I want to start with a paragraph toward the end of today's Boston Globe report in order to highlight what I think is a bit of a disturbing trend in the way the effects of the scandal are being talked about. Here's the explanation of the kinds of misbehavior attributed to Dookhan:

According to [Massachusetts Attorney General Martha] Coakley's statement, Dookhan allegedly "dry labbed" seized drugs, falsely certifying that she performed the required testing of seized suspected contraband when, in fact, she had not tested, but had merely made a visual examination.

Dookhan also allegedly tainted samples by mixing substances she knew were illegal drugs with samples she knew did not contain illegal substances. She also allegedly forged the initials of a supervisor on reports in an attempt to cover up her misdeeds, prosecutors allege.

So she mixed drugs into clean samples. You would think that from reading what Dookhan was accused of doing, the big fear would be the state convicting innocent people on the basis of contaminated tests.

But here's how that very same story begins:

Former state chemist Annie Dookhan, who triggered a crisis in the state's criminal justice system that has set convicted drug dealers free and may cost tens of millions of dollars to fix, is facing a 27-count indictment, Attorney General Martha Coakley's office said today. [Emphasis added.]

The emphasis is on setting drug dealers free. Here's CBS reporting:

No one can explain why she did it, but 160 convicted criminals have already been freed, and local police are worried about a crime wave if hundreds more have to be released.

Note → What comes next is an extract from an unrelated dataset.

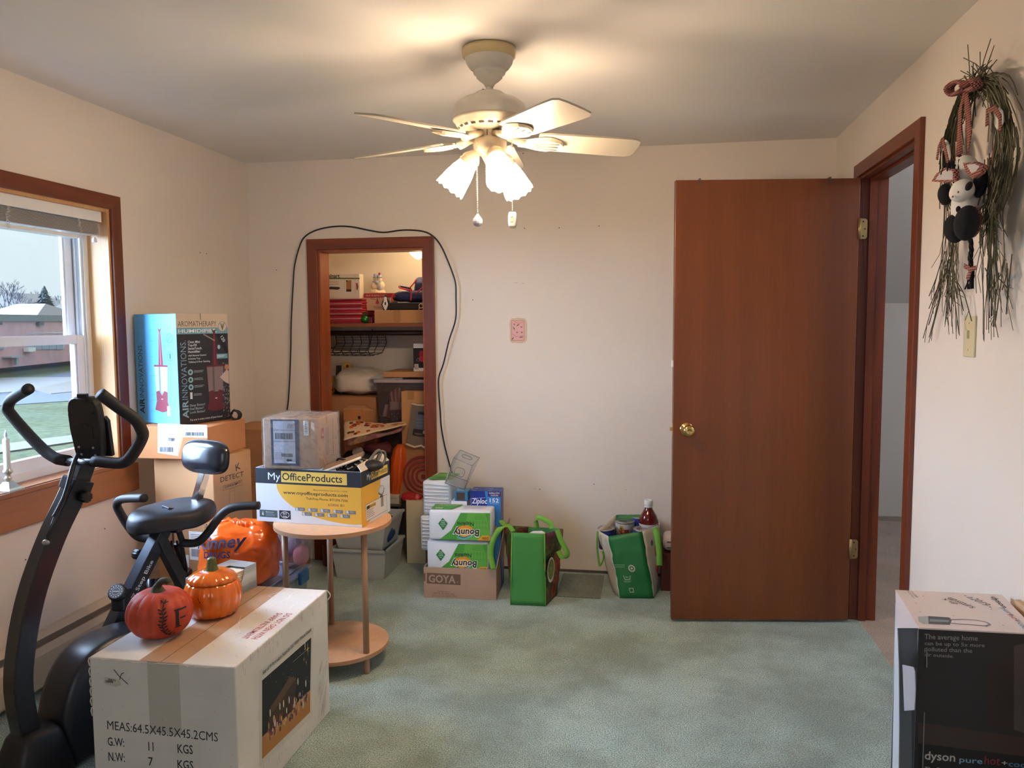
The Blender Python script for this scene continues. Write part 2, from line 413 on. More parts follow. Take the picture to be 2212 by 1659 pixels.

Coakley, said, "All of our local police chiefs can and should be worried about that, but we're determined to get it right in Massachusetts. We have to make sure the public has a sense the system works."

The argument presented further in the story is that many of these convicts had criminal records already, so they're bad people. This apparently matters more than whether they were in fact guilty of the crimes for which they were convicted. And the Boston Police are apparently preparing for some sort of possible "crime wave" that might happen if about 600 convicted prisoners are released. The City of Boston's population is 625,000, but that number swells to millions if you include the Greater Boston region.

Hilariously, in one of the CBS videos, they point out that eight of the 158 prisoners released by the scandal thus far have been rearrested on new charges. Eight of them. That's five percent.